Milletimizin atlattığı badirelerden biri de, bir yıl önce yaşadığımız ‘’15 Temmuz 2016 FETÖ darbe’’ girişimidir.
Yakın Tarihimizin son 60 yılına baktığımızda, belirli aralıklarla Ülkemiz insanlarına reva görülen karanlık günlere, darbe ve muhtıralara şahit oluyoruz.
İlk Askeri Darbe, 27 Mayıs 1960’ta yaşandı. Bunun ardından 12 Mart 1971 muhtırası, akabinde 12 Eylül 1980 Askeri Darbesi nüksetti.
Artık darbeler dönemi kapandı derken, 28 Şubat 1997 post-modern darbesi yaşandı. Bunu 27 Nisan 2007 tarihinde yayınlanan ‘’27 Nisan e-muhtırası’’ takip etti.
Kimilerine göre Bin yıl süreceği iddia edilen ‘’Kara Şubat’ın izleri silindi, milletimiz huzura kavuştu’’ derken, ansızın bir hain kalkışmayla (FETÖ) karşı karşıya kaldık.
15 Temmuz 2016 günü akşam saatlerinde başta Ankara ve İstanbul olmak üzere ülke genelinde (normal olmayan) bir askeri hareketlilik görülmeye başladı.
İlk gelen haberlerde; Boğaz Köprüsünün bir grup asker tarafından tutulduğu, Havalimanlarının, TRT ve Televizyon kanallarının çevresinin kuşatıldığı, askeri alanlarda hareketlilik olup tankların hareket ettiği, F16 uçaklarının uçuşlar düzenleyip bazı yerlere bombalar attığı, bilgileri gelmeye başladı.

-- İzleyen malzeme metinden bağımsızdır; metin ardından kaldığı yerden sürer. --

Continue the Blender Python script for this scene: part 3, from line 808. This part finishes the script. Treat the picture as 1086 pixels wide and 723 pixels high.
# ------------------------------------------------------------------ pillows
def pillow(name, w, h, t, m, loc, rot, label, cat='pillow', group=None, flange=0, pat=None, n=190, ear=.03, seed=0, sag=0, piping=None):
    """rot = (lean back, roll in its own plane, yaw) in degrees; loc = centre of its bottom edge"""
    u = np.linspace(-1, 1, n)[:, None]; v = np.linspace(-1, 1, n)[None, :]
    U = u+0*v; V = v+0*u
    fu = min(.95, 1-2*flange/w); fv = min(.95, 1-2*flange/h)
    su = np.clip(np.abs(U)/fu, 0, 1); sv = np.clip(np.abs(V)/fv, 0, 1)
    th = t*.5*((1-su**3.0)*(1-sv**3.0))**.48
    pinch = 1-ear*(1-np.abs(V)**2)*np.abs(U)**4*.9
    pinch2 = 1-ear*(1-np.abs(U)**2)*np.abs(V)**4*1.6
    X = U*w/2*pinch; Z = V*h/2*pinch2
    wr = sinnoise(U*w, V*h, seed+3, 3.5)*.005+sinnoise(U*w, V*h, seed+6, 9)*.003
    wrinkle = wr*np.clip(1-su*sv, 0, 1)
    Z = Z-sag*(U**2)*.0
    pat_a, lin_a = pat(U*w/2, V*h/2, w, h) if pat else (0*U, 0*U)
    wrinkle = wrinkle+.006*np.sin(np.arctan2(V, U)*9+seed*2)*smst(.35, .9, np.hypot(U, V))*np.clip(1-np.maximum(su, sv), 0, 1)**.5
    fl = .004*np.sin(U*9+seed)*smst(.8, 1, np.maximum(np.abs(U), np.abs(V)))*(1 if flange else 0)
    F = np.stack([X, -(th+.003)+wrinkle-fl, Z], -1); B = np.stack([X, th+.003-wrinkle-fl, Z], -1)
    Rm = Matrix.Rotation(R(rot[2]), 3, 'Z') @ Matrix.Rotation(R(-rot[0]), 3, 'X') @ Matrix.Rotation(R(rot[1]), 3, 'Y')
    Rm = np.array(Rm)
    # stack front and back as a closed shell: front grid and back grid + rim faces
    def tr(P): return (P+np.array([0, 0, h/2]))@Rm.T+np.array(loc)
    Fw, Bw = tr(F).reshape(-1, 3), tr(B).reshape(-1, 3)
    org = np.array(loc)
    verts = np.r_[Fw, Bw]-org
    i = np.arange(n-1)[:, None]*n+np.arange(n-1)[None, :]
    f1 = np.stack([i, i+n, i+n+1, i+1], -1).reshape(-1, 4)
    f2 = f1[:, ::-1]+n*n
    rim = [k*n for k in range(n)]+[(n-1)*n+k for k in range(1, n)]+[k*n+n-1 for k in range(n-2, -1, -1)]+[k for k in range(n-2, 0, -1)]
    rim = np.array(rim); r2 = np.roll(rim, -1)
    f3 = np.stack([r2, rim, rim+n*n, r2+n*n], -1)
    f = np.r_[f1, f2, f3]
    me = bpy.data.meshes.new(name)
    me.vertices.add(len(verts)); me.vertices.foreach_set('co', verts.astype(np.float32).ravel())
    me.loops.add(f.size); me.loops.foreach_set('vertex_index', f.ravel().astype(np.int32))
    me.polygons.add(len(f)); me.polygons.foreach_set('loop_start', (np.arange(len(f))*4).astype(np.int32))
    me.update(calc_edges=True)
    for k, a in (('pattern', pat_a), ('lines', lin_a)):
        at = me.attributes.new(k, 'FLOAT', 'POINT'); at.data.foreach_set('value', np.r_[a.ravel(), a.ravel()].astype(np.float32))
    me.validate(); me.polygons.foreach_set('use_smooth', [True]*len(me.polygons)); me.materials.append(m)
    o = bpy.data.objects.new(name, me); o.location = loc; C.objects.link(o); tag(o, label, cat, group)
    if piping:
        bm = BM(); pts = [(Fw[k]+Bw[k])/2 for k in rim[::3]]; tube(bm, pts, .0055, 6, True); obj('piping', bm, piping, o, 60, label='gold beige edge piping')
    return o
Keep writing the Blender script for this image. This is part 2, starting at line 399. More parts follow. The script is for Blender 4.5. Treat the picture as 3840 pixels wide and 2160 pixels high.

Sonraki günlerde resmi kurumlarca (basına yansıyan) şu açıklamalar yer aldı. İstanbul Cumhuriyet Başsavcılığı tarafından darbe girişimine katıldıkları iddia edilen 62 asker hakkında hazırlanan ilk iddianamede, Fethullahçı Terör Örgütü’nün son dönemlerde deşifre olması üzerine, üyelerini kamuya yerleştiremedikleri ve kamuda çalışan mevcut kadrolarını da korumakta zorlandığı belirtildi.
İddianamede, ‘’Devletin tüm kurumlarına yerleştirdiği örgüt üyeleri ile devlet teşkilatını kendisine hizmet eder hale getiren ve adeta devlet içinde ayrı bir devlet yapısı oluşturan örgüt, Devletin etkin mücadele kararı almasından sonra tasfiye sürecine girmiş, ekonomik -siyasi yönden hızla zayıflamış, 15/07/2016 tarihinde başta İstanbul ve Ankara olmak üzere ülkenin muhtelif yerlerinde, Türk Silahlı Kuvvetleri bünyesinde yuvalanan üyeleri ve yöneticileri aracılığıyla son bir hamle yaparak T.C. Hükümetini ortadan kaldırmaya teşebbüs etmiştir’’ ifadelerine yer verildi.
Ayrıca; ‘’FETÖ’nün 15 Temmuz 2016 tarihinde meydana gelen darbe kalkışması esnasında İstanbul ilinde öncelikle hava limanları, köprüler, TRT binası, Türk Telekom A.Ş. Genel Müdürlükleri, Belediye Binası, AKP İl Teşkilat Binası, Medya Kuruluşlarına ait binalar gibi stratejik öneme sahip kurum ve kuruluşları hedef aldığı’’ belirtildi.
Milletimizin maddi ve manevi tüm değerlerini Kırk yıldır sömüren bu ihanet şebekesinin son hamlesi, milletimizin feraseti sayesinde püskürtülmüştür. Halkımızın direnci Tankların, F16’ların gücünü yenmiştir.
Ancak bu hain kalkışmanın üç günlük bilançosu; 249 Şehit, takriben 2200 yaralı ve 300 Milyar TL ekonomik zarara mal oldu.
O günleri yaşayıp-görüp de, bu hain kalkışmanın faillerine sempati ile bakacak hiçbir ehli insaf düşünülemez.
Darbe teşebbüsünün sene-i devriyesinde bu hain planın faillerinin hak ettiği cezayı almasını millet olarak beklemekteyiz. Hala takiyye yapıp birilerinin gölgesinde barınanlar varsa, bunlarında ayıklanmasını beklemek bu milletin hakkıdır.
Allah, bu millete bir daha 15 Temmuzlar gibi acı günler yaşatmasın. 15 Temmuz Şehitlerimizle birlikte tüm Şehitlerimizin ruhları şad olsun. Gazilerimize de Rabbim sağlık ve afiyetler versin.